しかし、納骨式のお布施の場合、封筒に水引はいりません。四十九日法要で渡す場合、奉書紙や白無地の封筒にお金を入れるためです。
お布施の封筒
お布施に使用する封筒は、水引の章で触れたとおり、奉書紙や白無地の封筒を採用するのが一般的です。あるいは市販されているお布施袋でも構いません。
もっとも丁寧なものは奉書紙ですが、用意できない場合は白無地の封筒を使いましょう。郵便番号などが書いていない、無地のものを選んでください。ポイントは封筒を二重にしないことです。
お布施のお金の向き
お布施を封筒に入れる際には、お札の向きに注意します。一般的には、お札の表側(肖像がある方)を上にして封筒に入れます。封筒の裏側から見て、お札の表が見えるようにするためです。お札の向きを整えることで、丁寧さを示すことができます。
複数枚の紙幣を入れる際は、入れる向きをそろえておくのも忘れてはいけません。
お布施の包み方
お布施の封筒は、最初に白い半紙でお金を包み、そのあと奉書紙で包むのが一般的です。奉書紙は、左・右・下・上の順で包んでください。丁寧に折りたたみ、封筒がしっかりと収まるようにしましょう。
最終的に、奉書紙の上部分が下部分に位置するように包んでください。こうすることで、故人や僧侶への敬意を示せます。
お布施の渡し方
お布施を渡す際には、両手で丁寧に渡します。基本的には、袱紗を使用してお渡します。袱紗を使用しない場合は、切手盆などのお盆に載せて渡してください。直接床に置いてはいけない点は、どちらも共通しています。
渡すタイミングは、納骨式は四十九日法要の前後です。ゆっくり渡したいという人は、法要終了後に渡しても良いでしょう。
お墓へ納骨しない永代供養とはどんなもの?
永代供養とは、故人の遺骨を一定の期間、寺院や霊園で供養してもらうことです。お墓を建てずに、寺院が管理する納骨堂や供養塔に遺骨を納められる点がメリットです。また、遺族が定期的に墓参りや管理を行う必要がないのも、メリットのひとつと言えるでしょう。また、遠方に家族が住んでいて墓の管理ができない場合や、後継者がいない場合にも適しています。

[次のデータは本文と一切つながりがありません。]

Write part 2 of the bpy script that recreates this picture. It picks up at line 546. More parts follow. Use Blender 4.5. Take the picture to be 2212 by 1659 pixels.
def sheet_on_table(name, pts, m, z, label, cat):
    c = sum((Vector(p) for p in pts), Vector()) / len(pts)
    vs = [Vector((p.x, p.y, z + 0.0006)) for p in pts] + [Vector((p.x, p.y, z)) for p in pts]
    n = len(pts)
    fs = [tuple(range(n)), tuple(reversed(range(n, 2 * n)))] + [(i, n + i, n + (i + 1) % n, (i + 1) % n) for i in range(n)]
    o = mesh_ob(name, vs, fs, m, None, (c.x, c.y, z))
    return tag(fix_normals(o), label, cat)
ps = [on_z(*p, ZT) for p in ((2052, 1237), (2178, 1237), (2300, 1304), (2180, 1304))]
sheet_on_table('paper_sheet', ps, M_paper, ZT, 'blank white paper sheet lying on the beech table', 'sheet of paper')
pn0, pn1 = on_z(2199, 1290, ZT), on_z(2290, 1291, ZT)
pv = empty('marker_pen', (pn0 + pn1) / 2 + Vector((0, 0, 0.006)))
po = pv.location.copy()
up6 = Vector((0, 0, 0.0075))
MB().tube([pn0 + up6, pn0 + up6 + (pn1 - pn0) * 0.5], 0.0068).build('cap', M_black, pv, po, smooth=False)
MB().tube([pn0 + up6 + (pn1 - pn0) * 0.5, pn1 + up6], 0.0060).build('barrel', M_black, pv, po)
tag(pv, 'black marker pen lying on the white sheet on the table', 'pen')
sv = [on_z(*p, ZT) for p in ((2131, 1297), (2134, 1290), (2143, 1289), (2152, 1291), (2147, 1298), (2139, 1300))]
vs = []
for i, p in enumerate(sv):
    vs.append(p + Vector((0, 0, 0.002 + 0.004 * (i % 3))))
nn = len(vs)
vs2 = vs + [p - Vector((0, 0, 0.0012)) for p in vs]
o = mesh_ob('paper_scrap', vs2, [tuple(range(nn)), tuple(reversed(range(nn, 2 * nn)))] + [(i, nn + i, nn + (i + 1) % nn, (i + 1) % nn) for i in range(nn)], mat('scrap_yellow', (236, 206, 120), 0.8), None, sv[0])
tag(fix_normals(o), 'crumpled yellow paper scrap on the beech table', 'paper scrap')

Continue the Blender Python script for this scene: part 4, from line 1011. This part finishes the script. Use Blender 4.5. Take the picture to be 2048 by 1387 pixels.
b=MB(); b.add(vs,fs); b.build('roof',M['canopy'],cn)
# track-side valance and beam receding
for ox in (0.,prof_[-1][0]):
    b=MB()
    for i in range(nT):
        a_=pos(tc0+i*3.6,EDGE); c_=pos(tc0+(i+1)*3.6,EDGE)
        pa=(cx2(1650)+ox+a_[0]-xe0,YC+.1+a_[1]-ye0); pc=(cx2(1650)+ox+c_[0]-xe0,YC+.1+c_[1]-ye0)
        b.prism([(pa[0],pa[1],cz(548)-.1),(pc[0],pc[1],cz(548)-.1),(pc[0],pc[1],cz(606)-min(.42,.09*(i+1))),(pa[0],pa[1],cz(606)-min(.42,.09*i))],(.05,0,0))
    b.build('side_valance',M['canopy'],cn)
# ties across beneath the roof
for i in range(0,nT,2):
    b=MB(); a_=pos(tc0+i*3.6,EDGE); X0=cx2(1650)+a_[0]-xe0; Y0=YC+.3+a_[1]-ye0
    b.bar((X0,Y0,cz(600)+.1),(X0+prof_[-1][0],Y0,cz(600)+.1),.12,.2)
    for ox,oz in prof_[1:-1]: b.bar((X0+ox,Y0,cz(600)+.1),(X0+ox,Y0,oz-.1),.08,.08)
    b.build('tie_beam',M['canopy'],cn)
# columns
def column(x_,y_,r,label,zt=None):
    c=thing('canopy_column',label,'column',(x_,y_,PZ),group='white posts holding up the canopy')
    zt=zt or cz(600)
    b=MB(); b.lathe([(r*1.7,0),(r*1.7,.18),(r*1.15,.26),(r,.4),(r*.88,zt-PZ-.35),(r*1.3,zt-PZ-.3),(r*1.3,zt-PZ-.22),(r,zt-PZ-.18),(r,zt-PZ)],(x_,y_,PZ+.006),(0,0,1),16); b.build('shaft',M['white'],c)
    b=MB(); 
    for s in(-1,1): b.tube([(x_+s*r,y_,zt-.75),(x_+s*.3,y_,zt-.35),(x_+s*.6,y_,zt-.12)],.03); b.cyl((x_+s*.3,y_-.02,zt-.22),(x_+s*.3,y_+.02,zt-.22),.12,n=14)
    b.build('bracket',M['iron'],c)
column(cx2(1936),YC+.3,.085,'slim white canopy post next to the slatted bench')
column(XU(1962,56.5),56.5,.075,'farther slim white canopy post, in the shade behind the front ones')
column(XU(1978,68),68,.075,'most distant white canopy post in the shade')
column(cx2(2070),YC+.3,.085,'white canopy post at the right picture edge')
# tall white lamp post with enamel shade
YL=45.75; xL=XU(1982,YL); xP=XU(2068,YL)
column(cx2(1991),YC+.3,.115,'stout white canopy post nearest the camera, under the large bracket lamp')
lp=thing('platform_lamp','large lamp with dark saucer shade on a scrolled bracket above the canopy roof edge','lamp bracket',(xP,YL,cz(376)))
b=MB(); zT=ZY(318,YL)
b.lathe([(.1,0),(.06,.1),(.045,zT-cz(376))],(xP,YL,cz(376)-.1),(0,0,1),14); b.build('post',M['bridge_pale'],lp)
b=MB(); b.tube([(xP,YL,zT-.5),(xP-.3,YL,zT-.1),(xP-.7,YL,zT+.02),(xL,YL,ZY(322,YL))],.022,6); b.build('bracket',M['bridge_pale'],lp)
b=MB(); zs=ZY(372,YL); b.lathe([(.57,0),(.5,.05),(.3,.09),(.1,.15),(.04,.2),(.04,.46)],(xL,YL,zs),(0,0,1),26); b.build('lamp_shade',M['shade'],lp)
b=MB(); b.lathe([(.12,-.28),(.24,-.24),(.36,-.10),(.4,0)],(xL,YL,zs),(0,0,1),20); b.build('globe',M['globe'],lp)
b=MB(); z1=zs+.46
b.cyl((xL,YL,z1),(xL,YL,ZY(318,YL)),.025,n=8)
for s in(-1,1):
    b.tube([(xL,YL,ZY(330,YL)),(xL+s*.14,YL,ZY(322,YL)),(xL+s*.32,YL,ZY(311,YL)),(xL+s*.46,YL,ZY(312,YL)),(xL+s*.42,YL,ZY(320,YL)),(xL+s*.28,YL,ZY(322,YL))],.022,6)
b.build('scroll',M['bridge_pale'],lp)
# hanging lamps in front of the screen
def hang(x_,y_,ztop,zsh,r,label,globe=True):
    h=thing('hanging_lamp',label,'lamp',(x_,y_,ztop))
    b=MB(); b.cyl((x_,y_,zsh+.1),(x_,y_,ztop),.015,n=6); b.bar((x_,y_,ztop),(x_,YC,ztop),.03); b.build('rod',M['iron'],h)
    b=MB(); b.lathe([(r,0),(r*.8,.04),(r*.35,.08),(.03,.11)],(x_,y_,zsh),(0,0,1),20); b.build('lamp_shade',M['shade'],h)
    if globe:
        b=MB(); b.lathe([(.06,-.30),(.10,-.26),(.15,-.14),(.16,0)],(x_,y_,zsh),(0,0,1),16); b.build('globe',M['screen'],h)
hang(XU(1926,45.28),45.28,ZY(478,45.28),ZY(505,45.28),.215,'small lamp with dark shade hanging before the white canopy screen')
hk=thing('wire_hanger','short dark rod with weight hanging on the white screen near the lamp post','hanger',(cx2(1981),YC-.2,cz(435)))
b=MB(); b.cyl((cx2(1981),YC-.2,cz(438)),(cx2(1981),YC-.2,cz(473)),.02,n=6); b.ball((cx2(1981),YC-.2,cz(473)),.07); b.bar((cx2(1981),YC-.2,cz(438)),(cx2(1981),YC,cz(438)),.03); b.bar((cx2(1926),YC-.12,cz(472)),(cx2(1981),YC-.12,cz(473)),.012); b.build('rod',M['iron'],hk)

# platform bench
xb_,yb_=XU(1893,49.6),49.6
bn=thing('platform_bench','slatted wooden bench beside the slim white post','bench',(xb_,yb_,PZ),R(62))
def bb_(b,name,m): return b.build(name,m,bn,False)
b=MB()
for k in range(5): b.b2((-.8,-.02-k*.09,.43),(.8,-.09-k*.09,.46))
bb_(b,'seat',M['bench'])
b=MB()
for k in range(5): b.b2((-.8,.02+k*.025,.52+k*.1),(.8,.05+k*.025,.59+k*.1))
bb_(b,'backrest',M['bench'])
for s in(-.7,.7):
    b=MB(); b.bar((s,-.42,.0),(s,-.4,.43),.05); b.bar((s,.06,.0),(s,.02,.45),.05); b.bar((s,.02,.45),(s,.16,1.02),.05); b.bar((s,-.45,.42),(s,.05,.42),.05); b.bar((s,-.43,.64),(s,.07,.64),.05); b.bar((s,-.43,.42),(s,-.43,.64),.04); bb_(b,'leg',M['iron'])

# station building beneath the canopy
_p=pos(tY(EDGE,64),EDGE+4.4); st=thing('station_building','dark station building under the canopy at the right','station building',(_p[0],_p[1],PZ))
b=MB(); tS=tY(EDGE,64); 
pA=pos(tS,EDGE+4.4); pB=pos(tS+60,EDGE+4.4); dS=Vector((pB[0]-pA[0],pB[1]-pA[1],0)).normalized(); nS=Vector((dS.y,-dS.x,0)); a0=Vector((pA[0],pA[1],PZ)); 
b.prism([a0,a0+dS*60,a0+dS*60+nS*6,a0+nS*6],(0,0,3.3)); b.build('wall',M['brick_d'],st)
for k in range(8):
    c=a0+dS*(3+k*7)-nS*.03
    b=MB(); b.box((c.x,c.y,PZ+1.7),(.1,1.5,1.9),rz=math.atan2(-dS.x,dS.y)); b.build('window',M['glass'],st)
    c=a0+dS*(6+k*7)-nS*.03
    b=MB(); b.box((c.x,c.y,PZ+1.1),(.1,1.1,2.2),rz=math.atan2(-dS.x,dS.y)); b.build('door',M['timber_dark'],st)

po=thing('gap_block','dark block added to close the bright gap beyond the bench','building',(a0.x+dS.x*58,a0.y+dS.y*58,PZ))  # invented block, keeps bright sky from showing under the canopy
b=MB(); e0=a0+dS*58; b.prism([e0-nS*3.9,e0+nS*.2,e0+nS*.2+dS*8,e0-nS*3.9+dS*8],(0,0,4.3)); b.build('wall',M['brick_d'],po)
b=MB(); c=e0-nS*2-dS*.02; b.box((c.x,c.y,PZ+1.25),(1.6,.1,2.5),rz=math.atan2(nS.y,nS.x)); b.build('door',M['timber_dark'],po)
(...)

ただし、永代供養と謳っていても、実際には期限が定められている場合もあります。また、多くの場合は共同墓地での遺骨管理となるため、その点にも注意が必要です。なお、一度共同墓地に遺骨を納めてしまうと、取り出せない点にも注意です。
永代供養を選択する場合は、必ず親族と相談してからにしましょう。取り返しのつかないトラブルに発展する恐れもあるため、自分一人で決めないようにしてください。
納骨式の相場を知ってマナーある対応をしましょう
納骨式は、故人への最後の別れを告げる大切な儀式です。適切なお布施や費用を準備し、マナーを守って納骨式を行うことが求められます。本記事で紹介したポイントを参考に、納骨式の準備を進め、心のこもった供養を行いましょう。
細かなルールは、宗教・宗派によって異なります。詳細を知るには、関わりのある檀家や宗教者、親族に聞き取りを行いましょう。納骨式の相場やマナーをしっかりと理解し、故人の安らかな眠りを、祈る気持ちを大切にしてください。